Let’s start with some background. You may ask what even is the European Union? The European Union is a group of 28 European countries that are tied together by economic and political partnership. This political aspect led the way for the use of the euro, which is the currency used in 19 EU countries, and allows citizens in the EU to travel and subside across European borders without a passport. The EU chooses its own parliament and makes decisions around things like trade, transportation, and environmental policies. So why would Britain want to leave the EU?
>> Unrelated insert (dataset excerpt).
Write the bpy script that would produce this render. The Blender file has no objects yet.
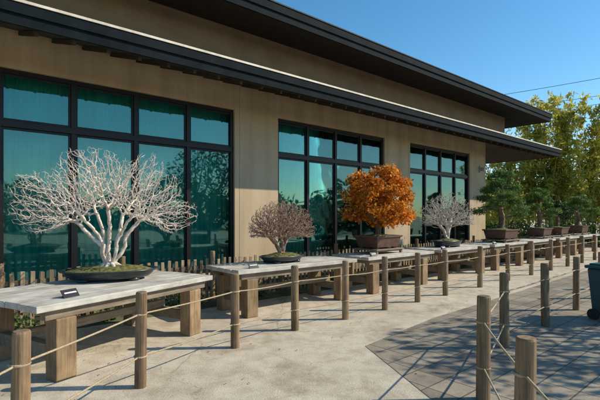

Stated earlier, the three main issues are economics, immigration, and identity. The economics issue consists of the UK sending money to Brussels, the headquarters of the EU. This money gets redistributed to various other states across Europe. The people of the UK who want to leave the EU believe these “membership fees” are too high, and that if the UK exits the EU, these fees can be used to benefit the UK rather than the EU. The immigration controversy is similar. Basically, any citizen of a country belonging to the EU can relocate and work in the UK without needing a separate work visa. Many people agree that this is good for the economy, but others complain that non UK citizens are coming in and using up scare public resources. The last main issue is the identity aspect. People in the UK don’t generally see themselves as European. The UK doesn’t even use the same currency as most of the EU. Since the UK is a member state, it must abide by various EU policies, some of which are ridiculous. That is why the UK wants out. 
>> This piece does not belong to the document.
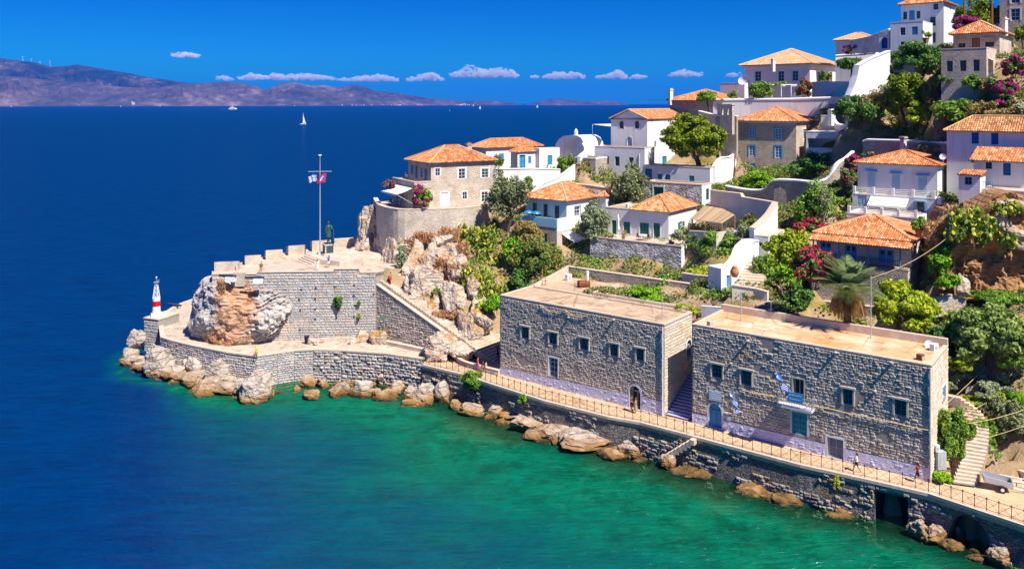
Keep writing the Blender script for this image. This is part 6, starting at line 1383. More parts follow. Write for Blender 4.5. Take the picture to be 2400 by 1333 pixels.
PW("garden_wall", "L shaped low stone wall by the grey trailer", [(2268, 1085, 76.3, 1128), (2276, 1082, 77, 1120), (2318, 1078, 78, 1110), (2324, 1080, 77.5, 1112), (2420, 1112, 73.5, 1135)], .4, "masonry_warm", "coping", caph=.05, capw=.02, deep=.5)
CTRL += [tuple(gz(2360, 1075, 5.9)), tuple(gz(2400, 1060, 6.0)), tuple(gz(2330, 1060, 6.1)), tuple(gz(2350, 1120, 4.4))]
# ---------------------------------------------------------------- hillside ground
CTRL += [(-15, 126, 14), (-10, 130, 17), (-12, 120, 11), (-6, 118, 9.5), (-2, 112, 6.5), (0, 118, 9)]
LAND = [(64, 48), (56, 54), (41.5, 68), (36.6, 73), (18, 86.2), (4.5, 95.5), (-10.8, 109), (-22, 113), (-34, 111), (-46, 118), (-51, 126), (-50, 138), (-44, 142), (-26, 142), (-20, 149), (-8, 154), (0, 162), (15, 170), (30, 178), (40, 190), (60, 205), (90, 215), (150, 220), (150, 48)]
def inside(P, poly):
 x, y = P[:, 0], P[:, 1]; c = np.zeros(len(P), bool); n = len(poly)
 for i in range(n):
  (x0, y0), (x1, y1) = poly[i], poly[i - 1]
  with np.errstate(divide='ignore', invalid='ignore'): c ^= ((y0 > y) != (y1 > y)) & (x < (x1 - x0) * (y - y0) / (y1 - y0 + 1e-12) + x0)
 return c
def ground_z(x, y):
 C = np.array(CTRL); d2 = (C[:, 0] - x) ** 2 + (C[:, 1] - y) ** 2 + .3; w = d2 ** -1.6; return float((w * C[:, 2]).sum() / w.sum())
def make_ground():
 xs, ys = np.arange(-60, 150, 1.0), np.arange(46, 222, 1.0); X, Y = np.meshgrid(xs, ys); P = np.stack([X.ravel(), Y.ravel()], 1)
 C = np.array(CTRL); Z = np.zeros(len(P))
 for i in range(0, len(P), 4000):
  q = P[i:i + 4000]; d2 = ((q[:, None, :] - C[None, :, :2]) ** 2).sum(2) + .3; w = d2 ** -1.6; Z[i:i + 4000] = (w * C[:, 2]).sum(1) / w.sum(1)
 nzv = np.array([noise.fractal(Vector((x * .35, y * .35, 3)), .9, 2.0, 4) for x, y in P]); Z += nzv * .35
 ins = inside(P, LAND); d = seg_dist(P, LAND + [LAND[0]]);
 qd = seg_dist(P, [(p.x, p.y) for p in list(reversed(TIP)) + list(reversed(WEST)) + EAST])
 Z = np.where((P[:, 0] < -33) & (P[:, 1] > 134), np.minimum(Z, 4), Z); Z = np.where((P[:, 0] < -20) & (P[:, 1] > 140.5), np.minimum(Z, 8), Z)
 Z = np.where(qd < 9, 4.2, Z); Z = np.where(inside(P, [tuple(p[:2]) for p in (h1.L, h1.C, h1.R, h1.K)]) | inside(P, [tuple(p[:2]) for p in (h2.L, h2.C, h2.R, h2.K)]), 4.2, Z)
 Z = np.where(inside(P, [(-12, 106), (-1, 100), (8, 116), (-4, 116), (-8, 111)]), 4.2, Z); Z = np.where(inside(P, TERR), np.minimum(Z, TZ - .6), Z); Z = np.where((P[:, 0] < -36.5) & (P[:, 1] > 122) & ~inside(P, TERR), np.minimum(Z, 4.2), Z)
 flat = Z < 5.2; Z = np.where(flat & (Z > 3), np.minimum(Z, 4.3), Z)
 Z = np.where(ins, Z, -5.0)
 nx = len(xs); fs = [(j * nx + i, j * nx + i + 1, (j + 1) * nx + i + 1, (j + 1) * nx + i) for j in range(len(ys) - 1) for i in range(nx - 1) if max(Z[j * nx + i], Z[j * nx + i + 1], Z[(j + 1) * nx + i], Z[(j + 1) * nx + i + 1]) > -4.9]
 global GZF
 ZG = Z.reshape(len(ys), nx)
 GZF = lambda x, y: float(ZG[int(min(max(y - ys[0], 0), len(ys) - 1)), int(min(max(x - xs[0], 0), nx - 1))])
 me = bpy.data.meshes.new("ground"); me.from_pydata([(x, y, z) for (x, y), z in zip(P, Z)], [], fs); me.materials.append(m("soil")); me.polygons.foreach_set("use_smooth", [True] * len(fs))
 tag(link("ground", me), kind="structure")
make_ground()
# ---------------------------------------------------------------- plants
def quad_mesh(name, V, mat, parent=None, **pr):
 V = np.asarray(V, np.float32); n = len(V); o0 = OFF[parent] if parent is not None else Vector((float(V[:, :, 0].mean()), float(V[:, :, 1].mean()), float(V[:, :, 2].min())))
 k = V.shape[1]; me = bpy.data.meshes.new(name); me.vertices.add(n * k); me.vertices.foreach_set("co", (V.reshape(-1, 3) - np.array(o0, np.float32)).ravel())
 me.loops.add(n * k); me.loops.foreach_set("vertex_index", np.arange(n * k, dtype=np.int32)); me.polygons.add(n)
 me.polygons.foreach_set("loop_start", np.arange(0, n * k, k, dtype=np.int32)); me.polygons.foreach_set("loop_total", np.full(n, k, np.int32)); me.materials.append(m(mat) if isinstance(mat, str) else mat); me.update(calc_edges=True); me.validate()
 o = link(name, me, parent, None if parent is not None else o0); OFF[o] = o0; return tag(o, **pr)
def leaves(P, N, size, rs, asp=1.7, droop=0.0, jit=.7):
 n = len(P); d = N + rs.normal(size=(n, 3)) * jit; d /= np.linalg.norm(d, axis=1)[:, None] + 1e-9
 a = rs.normal(size=(n, 3)); a[:, 2] -= droop; a -= (a * d).sum(1)[:, None] * d; a /= np.linalg.norm(a, axis=1)[:, None] + 1e-9; b = np.cross(d, a)
 s = size * rs.uniform(.55, 1.3, n)[:, None]; L_ = a * s * asp / 2; W_ = b * s / 2
 return np.stack([P - L_ * .9, P + W_ - L_ * .1, P + L_, P - W_ - L_ * .1], 1)
def crown_pts(c, rad, n, rs, clumps=26, cr=.34, shell=.55, flat=0.0, dome=False):
 c, rad = np.array(c), np.array(rad)
 k = rs.normal(size=(clumps * 4, 3)); k /= np.linalg.norm(k, axis=1)[:, None]
 if dome: k[:, 2] = np.abs(k[:, 2]) * 1.15 - .25
 k = k[k[:, 2] > -.75][:clumps] if not dome else k[:clumps]
 k = k * (rs.uniform(shell, .92, len(k)) * rs.uniform(.8, 1.08, len(k)))[:, None]
 r_ = cr * rs.uniform(.6, 1.3, len(k)); pick = rs.randint(0, len(k), n)
 d = rs.normal(size=(n, 3)); d /= np.linalg.norm(d, axis=1)[:, None]; d[:, 2] = d[:, 2] * (1 - flat) + flat * .2
 q = k[pick] + d * (r_[pick] * rs.uniform(.55, 1.05, n))[:, None]
 N = d * .7 + k[pick] * .5 + np.array((0, 0, .25))
 q[:, 2] = np.maximum(q[:, 2], -1.0); return c + q * rad, N
def limb_tree(root, base, top, spread, rad, seed, r0, mat="bark", nl=5, name="trunk"):
 r = random.Random(seed); mb = MB(); base, top = Vector(base), Vector(top); mid = base.lerp(top, .5) + Vector((r.uniform(-.15, .15), r.uniform(-.1, .1), 0)) * (top - base).length
 mb.tube([base - Vector((0, 0, .4)), base.lerp(mid, .5), mid, top], [r0 * 1.25, r0, r0 * .8, r0 * .55], 7)
 for i in range(nl):
  a = 6.28 * (i + r.random() * .6) / nl; s_ = mid.lerp(top, r.uniform(.1, .9)); e = s_ + Vector((math.cos(a) * spread[0] * .7, math.sin(a) * spread[1] * .7, spread[2] * r.uniform(.2, .7)))
  mb.tube([s_, s_.lerp(e, .5) + Vector((0, 0, -.05 * spread[2])), e], [r0 * .45, r0 * .3, r0 * .12], 5)
 return mb.build(name, m(mat), root)
PN = [0]
def plant(label, cat, px, py, w, h, D, mat, n=1500, leaf=.24, clumps=26, cr=.34, name=None, tree=None, group=None, shell=.5, dome=False, asp=1.7, droop=0, depth=.85, flowers=None, lean=0, trunk_mat="bark", flat=0, r0=None):
 """centre (px, py), size w x h in photo pixels, at distance D; tree = row of the trunk's foot"""
 PN[0] += 1; rs = np.random.RandomState(PN[0] * 13 + 1); c = at(px, py, D); rx, rz = w / F * D * .56, h / F * D * .55; n = int(n * 1.7); leaf *= 1.12
 foot = at(tree[0], tree[1], D) if tree else Vector((c.x, c.y, c.z - rz))
 nm = name or ("tree" if tree else "shrub"); t = thing(nm, label, cat, foot, group)
 P, N = crown_pts(c, (rx, rx * depth, rz), n, rs, clumps, cr, shell, flat, dome)
 quad_mesh("crown" if tree else "foliage", leaves(P, N, leaf, rs, asp, droop), mat, t)
 if flowers:
  fm, share, fl = flowers; k = int(n * min(.8, share * 2.2)); idx = rs.choice(n, k, replace=False)
  c2 = np.array(c); out = P[idx] - c2; keep = (out / np.array((rx, rx * depth, rz)) ** 1).copy(); rr = np.linalg.norm(keep, axis=1); s_ = rr > .5
  nzv = np.array([noise.noise(Vector(p) * .9) for p in P[idx].tolist()]); s_ &= nzv > -.22
  quad_mesh("blossom", leaves(P[idx][s_] + out[s_] / (np.linalg.norm(out[s_], axis=1)[:, None] + 1e-6) * .12, N[idx][s_], fl * 1.25, rs, 1.1), fm, t)
 if tree: limb_tree(t, foot, Vector((c.x, c.y, c.z + rz * .1)), (rx, rx * depth, rz), rz, PN[0], r0 or max(.08, rx * .075), trunk_mat)
 else:
  mb = MB(); r = random.Random(PN[0])
  for i in range(5):
   a = 6.28 * i / 5; mb.tube([(c.x + math.cos(a) * rx * .08, c.y + math.sin(a) * rx * .08, c.z - rz * 1.15), (c.x + math.cos(a) * rx * .45, c.y + math.sin(a) * rx * .4, c.z + rz * r.uniform(-.1, .4))], [.05, .02], 5)
  mb.build("stem", m(trunk_mat), t)
 return t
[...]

There of course are downsides to Britain leaving the EU. One, the process takes years, and Britain has already had trouble doing it. It caused two former prime ministers, David Cameron and Theresa May, to resign 2015 and 2019, respectively. It could also cause some serious economic problems because the EU is Britain’s biggest trading partner. There, of course ,would be immigration issues because it could mean that some British immigrants could lose their right to continue living and working in the UK, leading to deportation. Also, Britain would need to worry about passports and residency rules. Lastly there also is the threat of Brexit causing a breakup of the UK. 

However, as of Jan 31, 2020, the UK is independent. They have cut all ties with the EU and Britain will now begin an 11-month transition period in which it continues to follow the EU’s rules and regulations, but is no longer part of political institutions. Now, Great Britain will have to wait and see if the trade deal will be ratified.